WHAT THE TASK REQUIRES: Output the data exactly, with every line intact.
***
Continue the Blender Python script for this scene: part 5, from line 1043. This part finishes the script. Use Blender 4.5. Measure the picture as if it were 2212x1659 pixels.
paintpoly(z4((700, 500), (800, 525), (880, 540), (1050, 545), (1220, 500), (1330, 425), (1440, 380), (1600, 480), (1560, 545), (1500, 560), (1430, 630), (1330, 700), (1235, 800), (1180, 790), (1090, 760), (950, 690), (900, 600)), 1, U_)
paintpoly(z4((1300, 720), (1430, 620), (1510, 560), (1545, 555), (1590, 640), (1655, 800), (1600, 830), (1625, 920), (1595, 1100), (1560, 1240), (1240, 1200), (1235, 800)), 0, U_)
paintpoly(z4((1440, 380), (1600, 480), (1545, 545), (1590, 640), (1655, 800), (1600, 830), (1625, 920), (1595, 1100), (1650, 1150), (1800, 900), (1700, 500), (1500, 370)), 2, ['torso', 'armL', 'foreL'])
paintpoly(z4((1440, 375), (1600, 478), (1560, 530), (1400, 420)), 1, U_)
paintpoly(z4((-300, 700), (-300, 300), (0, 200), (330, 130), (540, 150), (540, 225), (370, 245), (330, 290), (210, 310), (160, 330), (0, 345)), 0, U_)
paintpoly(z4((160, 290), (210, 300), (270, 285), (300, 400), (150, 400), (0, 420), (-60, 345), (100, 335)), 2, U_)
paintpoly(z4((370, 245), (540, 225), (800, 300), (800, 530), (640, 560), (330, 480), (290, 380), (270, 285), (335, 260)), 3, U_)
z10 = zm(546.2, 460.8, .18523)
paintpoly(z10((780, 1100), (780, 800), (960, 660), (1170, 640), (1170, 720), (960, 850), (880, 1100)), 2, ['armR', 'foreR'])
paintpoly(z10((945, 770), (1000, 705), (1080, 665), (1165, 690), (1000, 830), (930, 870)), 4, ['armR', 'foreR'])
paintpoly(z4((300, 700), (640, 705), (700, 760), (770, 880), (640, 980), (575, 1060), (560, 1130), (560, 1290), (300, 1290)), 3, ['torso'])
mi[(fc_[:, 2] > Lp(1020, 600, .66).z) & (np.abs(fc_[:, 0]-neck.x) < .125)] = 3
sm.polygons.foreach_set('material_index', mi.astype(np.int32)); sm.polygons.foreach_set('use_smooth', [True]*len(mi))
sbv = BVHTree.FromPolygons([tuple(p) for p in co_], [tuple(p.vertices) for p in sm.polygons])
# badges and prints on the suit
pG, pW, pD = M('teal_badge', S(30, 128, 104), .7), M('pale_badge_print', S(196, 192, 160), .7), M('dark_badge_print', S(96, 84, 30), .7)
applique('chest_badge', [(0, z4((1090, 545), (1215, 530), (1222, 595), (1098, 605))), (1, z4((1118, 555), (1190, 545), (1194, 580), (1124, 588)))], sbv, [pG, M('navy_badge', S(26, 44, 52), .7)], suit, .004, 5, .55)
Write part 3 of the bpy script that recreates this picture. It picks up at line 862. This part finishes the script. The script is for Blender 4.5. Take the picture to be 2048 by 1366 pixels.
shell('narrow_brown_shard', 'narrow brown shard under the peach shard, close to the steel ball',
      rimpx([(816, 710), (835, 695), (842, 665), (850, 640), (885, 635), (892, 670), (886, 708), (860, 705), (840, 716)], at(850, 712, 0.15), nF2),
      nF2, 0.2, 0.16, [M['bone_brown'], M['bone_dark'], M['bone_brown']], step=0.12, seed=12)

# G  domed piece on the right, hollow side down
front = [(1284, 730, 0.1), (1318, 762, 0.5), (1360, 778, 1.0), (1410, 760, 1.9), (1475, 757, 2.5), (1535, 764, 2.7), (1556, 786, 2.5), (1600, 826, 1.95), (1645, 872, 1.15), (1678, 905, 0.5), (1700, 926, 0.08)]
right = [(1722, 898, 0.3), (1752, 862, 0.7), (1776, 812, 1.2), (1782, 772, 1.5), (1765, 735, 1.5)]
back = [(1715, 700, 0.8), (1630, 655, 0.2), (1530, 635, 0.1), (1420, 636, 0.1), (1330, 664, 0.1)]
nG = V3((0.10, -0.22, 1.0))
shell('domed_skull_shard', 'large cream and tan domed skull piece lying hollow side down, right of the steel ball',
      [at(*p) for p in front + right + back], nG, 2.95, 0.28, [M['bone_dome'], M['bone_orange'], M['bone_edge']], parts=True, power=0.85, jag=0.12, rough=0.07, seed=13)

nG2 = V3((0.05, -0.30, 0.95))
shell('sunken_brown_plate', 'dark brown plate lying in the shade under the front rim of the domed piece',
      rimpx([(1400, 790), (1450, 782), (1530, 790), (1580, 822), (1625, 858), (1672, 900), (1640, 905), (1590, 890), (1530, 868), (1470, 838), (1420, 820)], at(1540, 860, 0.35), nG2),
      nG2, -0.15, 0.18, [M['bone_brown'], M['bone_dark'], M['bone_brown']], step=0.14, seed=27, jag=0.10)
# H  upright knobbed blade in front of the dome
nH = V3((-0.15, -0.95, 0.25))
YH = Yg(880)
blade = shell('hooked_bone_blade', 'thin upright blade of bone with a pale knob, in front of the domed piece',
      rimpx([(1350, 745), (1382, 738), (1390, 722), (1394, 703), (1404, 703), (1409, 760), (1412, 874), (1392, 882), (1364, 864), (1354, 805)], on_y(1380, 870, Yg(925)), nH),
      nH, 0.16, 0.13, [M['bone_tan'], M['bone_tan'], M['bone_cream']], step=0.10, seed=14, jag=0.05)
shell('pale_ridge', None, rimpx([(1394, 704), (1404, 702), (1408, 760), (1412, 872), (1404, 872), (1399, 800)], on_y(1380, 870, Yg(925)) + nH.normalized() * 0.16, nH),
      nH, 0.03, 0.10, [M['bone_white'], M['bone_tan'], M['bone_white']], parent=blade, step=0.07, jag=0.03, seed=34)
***
WRITTEN REPLY:
Continue the Blender Python script for this scene: part 5, from line 1043. This part finishes the script. Use Blender 4.5. Measure the picture as if it were 2212x1659 pixels.
paintpoly(z4((700, 500), (800, 525), (880, 540), (1050, 545), (1220, 500), (1330, 425), (1440, 380), (1600, 480), (1560, 545), (1500, 560), (1430, 630), (1330, 700), (1235, 800), (1180, 790), (1090, 760), (950, 690), (900, 600)), 1, U_)
paintpoly(z4((1300, 720), (1430, 620), (1510, 560), (1545, 555), (1590, 640), (1655, 800), (1600, 830), (1625, 920), (1595, 1100), (1560, 1240), (1240, 1200), (1235, 800)), 0, U_)
paintpoly(z4((1440, 380), (1600, 480), (1545, 545), (1590, 640), (1655, 800), (1600, 830), (1625, 920), (1595, 1100), (1650, 1150), (1800, 900), (1700, 500), (1500, 370)), 2, ['torso', 'armL', 'foreL'])
paintpoly(z4((1440, 375), (1600, 478), (1560, 530), (1400, 420)), 1, U_)
paintpoly(z4((-300, 700), (-300, 300), (0, 200), (330, 130), (540, 150), (540, 225), (370, 245), (330, 290), (210, 310), (160, 330), (0, 345)), 0, U_)
paintpoly(z4((160, 290), (210, 300), (270, 285), (300, 400), (150, 400), (0, 420), (-60, 345), (100, 335)), 2, U_)
paintpoly(z4((370, 245), (540, 225), (800, 300), (800, 530), (640, 560), (330, 480), (290, 380), (270, 285), (335, 260)), 3, U_)
z10 = zm(546.2, 460.8, .18523)
paintpoly(z10((780, 1100), (780, 800), (960, 660), (1170, 640), (1170, 720), (960, 850), (880, 1100)), 2, ['armR', 'foreR'])
paintpoly(z10((945, 770), (1000, 705), (1080, 665), (1165, 690), (1000, 830), (930, 870)), 4, ['armR', 'foreR'])
paintpoly(z4((300, 700), (640, 705), (700, 760), (770, 880), (640, 980), (575, 1060), (560, 1130), (560, 1290), (300, 1290)), 3, ['torso'])
mi[(fc_[:, 2] > Lp(1020, 600, .66).z) & (np.abs(fc_[:, 0]-neck.x) < .125)] = 3
sm.polygons.foreach_set('material_index', mi.astype(np.int32)); sm.polygons.foreach_set('use_smooth', [True]*len(mi))
sbv = BVHTree.FromPolygons([tuple(p) for p in co_], [tuple(p.vertices) for p in sm.polygons])
# badges and prints on the suit
pG, pW, pD = M('teal_badge', S(30, 128, 104), .7), M('pale_badge_print', S(196, 192, 160), .7), M('dark_badge_print', S(96, 84, 30), .7)
applique('chest_badge', [(0, z4((1090, 545), (1215, 530), (1222, 595), (1098, 605))), (1, z4((1118, 555), (1190, 545), (1194, 580), (1124, 588)))], sbv, [pG, M('navy_badge', S(26, 44, 52), .7)], suit, .004, 5, .55)
Write part 3 of the bpy script that recreates this picture. It picks up at line 862. This part finishes the script. The script is for Blender 4.5. Take the picture to be 2048 by 1366 pixels.
shell('narrow_brown_shard', 'narrow brown shard under the peach shard, close to the steel ball',
      rimpx([(816, 710), (835, 695), (842, 665), (850, 640), (885, 635), (892, 670), (886, 708), (860, 705), (840, 716)], at(850, 712, 0.15), nF2),
      nF2, 0.2, 0.16, [M['bone_brown'], M['bone_dark'], M['bone_brown']], step=0.12, seed=12)

# G  domed piece on the right, hollow side down
front = [(1284, 730, 0.1), (1318, 762, 0.5), (1360, 778, 1.0), (1410, 760, 1.9), (1475, 757, 2.5), (1535, 764, 2.7), (1556, 786, 2.5), (1600, 826, 1.95), (1645, 872, 1.15), (1678, 905, 0.5), (1700, 926, 0.08)]
right = [(1722, 898, 0.3), (1752, 862, 0.7), (1776, 812, 1.2), (1782, 772, 1.5), (1765, 735, 1.5)]
back = [(1715, 700, 0.8), (1630, 655, 0.2), (1530, 635, 0.1), (1420, 636, 0.1), (1330, 664, 0.1)]
nG = V3((0.10, -0.22, 1.0))
shell('domed_skull_shard', 'large cream and tan domed skull piece lying hollow side down, right of the steel ball',
      [at(*p) for p in front + right + back], nG, 2.95, 0.28, [M['bone_dome'], M['bone_orange'], M['bone_edge']], parts=True, power=0.85, jag=0.12, rough=0.07, seed=13)

nG2 = V3((0.05, -0.30, 0.95))
shell('sunken_brown_plate', 'dark brown plate lying in the shade under the front rim of the domed piece',
      rimpx([(1400, 790), (1450, 782), (1530, 790), (1580, 822), (1625, 858), (1672, 900), (1640, 905), (1590, 890), (1530, 868), (1470, 838), (1420, 820)], at(1540, 860, 0.35), nG2),
      nG2, -0.15, 0.18, [M['bone_brown'], M['bone_dark'], M['bone_brown']], step=0.14, seed=27, jag=0.10)
# H  upright knobbed blade in front of the dome
nH = V3((-0.15, -0.95, 0.25))
YH = Yg(880)
blade = shell('hooked_bone_blade', 'thin upright blade of bone with a pale knob, in front of the domed piece',
      rimpx([(1350, 745), (1382, 738), (1390, 722), (1394, 703), (1404, 703), (1409, 760), (1412, 874), (1392, 882), (1364, 864), (1354, 805)], on_y(1380, 870, Yg(925)), nH),
      nH, 0.16, 0.13, [M['bone_tan'], M['bone_tan'], M['bone_cream']], step=0.10, seed=14, jag=0.05)
shell('pale_ridge', None, rimpx([(1394, 704), (1404, 702), (1408, 760), (1412, 872), (1404, 872), (1399, 800)], on_y(1380, 870, Yg(925)) + nH.normalized() * 0.16, nH),
      nH, 0.03, 0.10, [M['bone_white'], M['bone_tan'], M['bone_white']], parent=blade, step=0.07, jag=0.03, seed=34)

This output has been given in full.